To see YouTube, once a byword for online videos, being chased by Facebook, and preferred by the most profitable customers is something we’re not used to… but that may not be entirely down to Facebook’s own merits: it also says a lot about YouTube’s failings and inability to adapt. In the race for the one-million-plus videos, YouTube is not only being beaten by Facebook, but also by Vine, the six-second format created by its owners, Twitter.

YouTube is not evolving, except into an environment that is increasingly bothersome, with naff advertising that more and more people are blocking, and that is prompting growing numbers of advertisers to take their spots elsewhere. Not even YouTube’s search engine, developed by its owners who happen to own the most successful search engine in the history of mankind, is considered now to be the best or most up-to-date: if you want to look for video, you will probably have a better experience using the latest Microsoft development.

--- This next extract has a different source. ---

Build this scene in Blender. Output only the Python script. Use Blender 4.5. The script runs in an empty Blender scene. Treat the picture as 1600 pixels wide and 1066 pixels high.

Has Google been careless with YouTube? After nine years, it may be that it has come about as far as it can, at least in its present format. It seems now to be little more than the outcome of a series of fortuitous events rather than the fruit of a strategic management process. As a case study in sector analysis, fascinating. But for YouTube and its foreseeable future, a cause for concern.

(En español, aquí)

--

--

Enrique Dans
Enrique Dans

Professor of Innovation at IE Business School and blogger (in English here and in Spanish at enriquedans.com)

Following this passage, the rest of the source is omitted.